あの時偶然同じ場所にいた



あの時偶然同じ場所にいた

 よくある話でコンサートや祭り、イベントなどにお出掛けをし、数日から数年後、友達同士でワイワイガヤガヤ談笑している時に、「○○のコンサートに行ってきて最前列の席から観ていた」。すると別の友達が「実は私もその日の○○のコンサートに行ってた」という会話がよくある。その時には顔を鉢合わせなかったが、後の話で同じ場所にいたんだね!というパターン。

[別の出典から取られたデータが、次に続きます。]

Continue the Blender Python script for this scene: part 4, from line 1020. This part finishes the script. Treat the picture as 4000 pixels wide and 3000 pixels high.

 そのパターンが最近私にも久しぶりに訪れてきて、今回の話の同じ場所というのが京都競馬場。ここまでなら競馬好き同士ならよくあるパターン。しかし今回はナリタブライアンという名馬の最後の3冠レースに王手をかけた菊花賞というレースの特別指定席だかSラウンジだか忘れたが、何しろ一番高い席(値段も一番高く座席のシートも最上階)が高倍率なんだが抽選で当たって観戦する事が出来たという話。

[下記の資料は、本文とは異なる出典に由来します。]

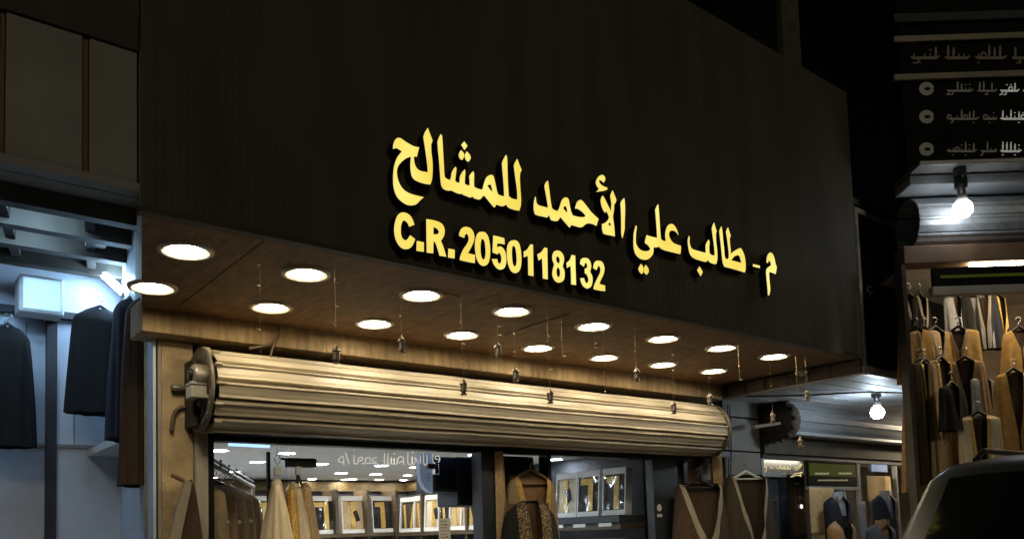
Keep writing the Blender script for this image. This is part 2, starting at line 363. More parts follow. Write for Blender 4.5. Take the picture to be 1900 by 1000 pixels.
# ------------------------------------------------------------------ sign letters
def lz(ox, oy, sc, loops, name, sign, y_face=D-.06):
    L3 = []
    for l in loops:
        pts = [P(ox+x/sc, oy+y/sc, y_face) for x, y in smooth_loop(l)]
        L3.append([(p.x, p.z) for p in pts])
    body = mk(name, poly_prism(B(), L3, y_face+.004, D-.004, 0, 0), M_black, sign)
    mk('face', poly_prism(B(), L3, y_face, y_face+.0035, 0, 1), [M_letter, M_ledge], body)
ar = thing('shop_sign_lettering', 'yellow lit Arabic letters standing on the dark fluted fascia', 'sign', P(1090, 380, D-.03))
Z1, Z2, Z3, Z4, Z5, Z6, Z7 = (720, 230, 6.25), (800, 250, 6.6667), (980, 310, 7.145), (1160, 370, 6.6667), (1260, 400, 6.25), (720, 380, 7.69), (900, 430, 7.9167)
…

 ナリタブライアンは皐月賞、ダービーを勝って最後の3冠の菊花賞が1994年11月6日で京都競馬場で行われ、3.000Mを3:04.6で駆け抜け、2着のヤシマソブリンに7馬身差をつける圧勝のレースだった。この日は小雨で芝コースは稍重。真っ白なシャドーロールを付けたナリタブライアンの顔には泥が飛んで来たのだろう、白いシャドーロールが泥で黒ずんでいたのを鮮明に覚えている。
 そのナリタブライアンが3冠を達成したその日に京都競馬場の一番高い席で観戦していたという人が同じ会社にいたんです。私と同じ価格帯のシートに座って観戦していたようで、1994年なのでもう29年も前の話になるが、「もしかして顔を合わせていたかもしれませんね」というような話と競馬の話で盛り上がったという事。
 その人とはあまり会話をする事はなかったが、たまたま事務所でナリタブライアンという名前が出たもので、そこから会話が発展して同じ舞台で3冠最後のレースを観ていたという偶然が人間同士を近づけてくれたようで何だか嬉しい気持ちになってきたのである。